The "Section 5" in the article title refers to that portion of the Voting Rights Act that requires changes in voting procedures, in several states, to be referred to the Department of Justice for examination and being "pre-cleared" before they can be enacted.
In both of these cases, the DOJ decision to allow the changes came very close to the submission of the analysis (in the Georgia case, the decision to allow the change came one day after the dissenting opinion was delivered), indicating that the decisions were not dependent upon the analysis at all.
In both cases the analysis memos were not made public along with the decisions, but later, by the Washington Post newspaper, which broke the stories. Without these memos being made public, the DOJ approvals left the presumption that the internal staff analysis was for clearance, not objection. Indeed, the Texas legislators that are challenging the redistricting plan say that if this memo were available to them when the redistricting plan was challenged in court, the courts may have had a different verdict (the DOJ refused to make the memo available to the challenging lawyers in the case).
The Georgia law was overturned by the U.S. Supreme Court and the Texas redistricting plan is being challenged in the courts.
It appears that those were not isolated cases, but were part of a new strategy to prevent the analysis of the experienced career lawyers and advisors from being passed on to either the public, the courts or the members of congress charged with oversight.
Prudence and good governance might indicate that decisions be made by listening to the staff, and if a contrary decision is made, give rigorous justification.
The Washington Post has a story in the 12/10/05 edition (Staff Opinions Banned In Voting Rights Cases).
From the WaPo article:
The Justice Department has barred staff attorneys from offering recommendations in major Voting Rights Act cases, marking a significant change in the procedures meant to insulate such decisions from politics, congressional aides and current and former employees familiar with the issue said.
Disclosure of the change comes amid growing public criticism of Justice Department decisions to approve Republican-engineered plans in Texas and Georgia that were found to hurt minority voters by career staff attorneys who analyzed the plans. Political appointees overruled staff findings in both cases.
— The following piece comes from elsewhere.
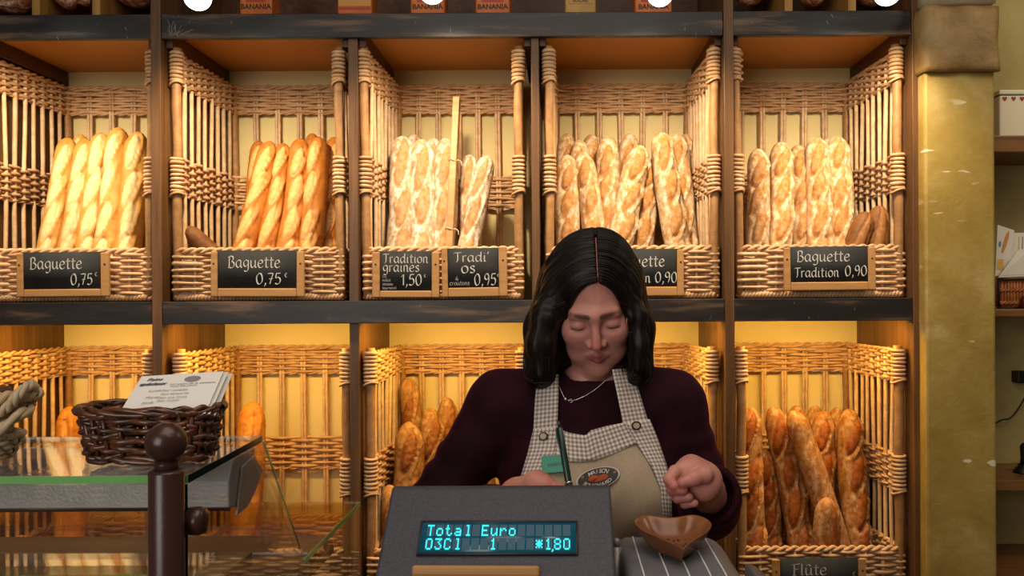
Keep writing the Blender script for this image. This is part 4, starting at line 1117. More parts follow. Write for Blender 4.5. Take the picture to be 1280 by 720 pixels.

From looking at the effects of these changes in vote tabulation (with the redistricting) and challenging the ability for voters to exercise the franchise (with the photo-id requirement), we see explicit (by gerrymandering to create safe GOP districts) and indirect (by making it harder to exercise the franchise of those who traditionally have voted Democratic in the past) effects to maintain the GOP majority in the Congress, and leaves some with the impression that the Congressional majority is more important than the voting rights of the citizens of the states affected.
In light of the legal trouble the House and Senate leadership has found itself in, (DeLay indicted in money-laundering and campaign fraud and Frist under investigation for insider trading) the decisions to allow these changes in voting conditions, and the deliberate decision to ignore, without providing offsetting reasoning, the recommendations of the staff tasked with investigations, is certainly going to give many voters who might be undecided reason to reconsider whether the GOP is really in favor of good governance for the country's sake, or simply governance for the GOP's sake.
Also from the WaPo article:
In response to a request to comment yesterday, Justice Department spokesman Eric Holland wrote in an e-mail: "The opinions and expertise of the career lawyers are valued and respected and continue to be an integral part of the internal deliberation process upon which the department heavily relies when making litigation decisions." He declined to elaborate.
Tensions within the voting section have been rising dramatically, culminating in an emotionally charged meeting last week in which Tanner criticized the quality of work done by staff members analyzing voting rights cases, numerous sources inside and outside the section said. Many employees were so angered that they boycotted the staff holiday party later in the week, the sources said.
Under Section 5 of the Voting Rights Act of 1965, Georgia, Texas and other states with a history of discriminatory election practices are required to receive approval from the Justice Department or a federal court for any changes to their voting systems. Section 5 prohibits changes that would be "retrogressive," or bring harm to, minority voters.
For decades, staff attorneys have made recommendations in Section 5 cases that have carried great weight within the department and that have been passed along to senior officials who make a final determination, former and current employees say.
Preventing staff members from making such recommendations is a significant departure and runs the risk of making the process appear more political, experts said.
"It's an attempt by the political hierarchy to insulate themselves from any accountability by essentially leaving it up to a chief, who's there at their whim," said Jon Greenbaum, who worked in the voting section from 1997 to 2003, and who is now director of the Voting Rights Project at the Lawyers' Committee for Civil Rights Under Law. "To me, it shows a fear of dealing with the legal issues in these cases"
And if the deliberations and investigations of the experienced staff are not to be used as input to these decisions, just what *is* the basis?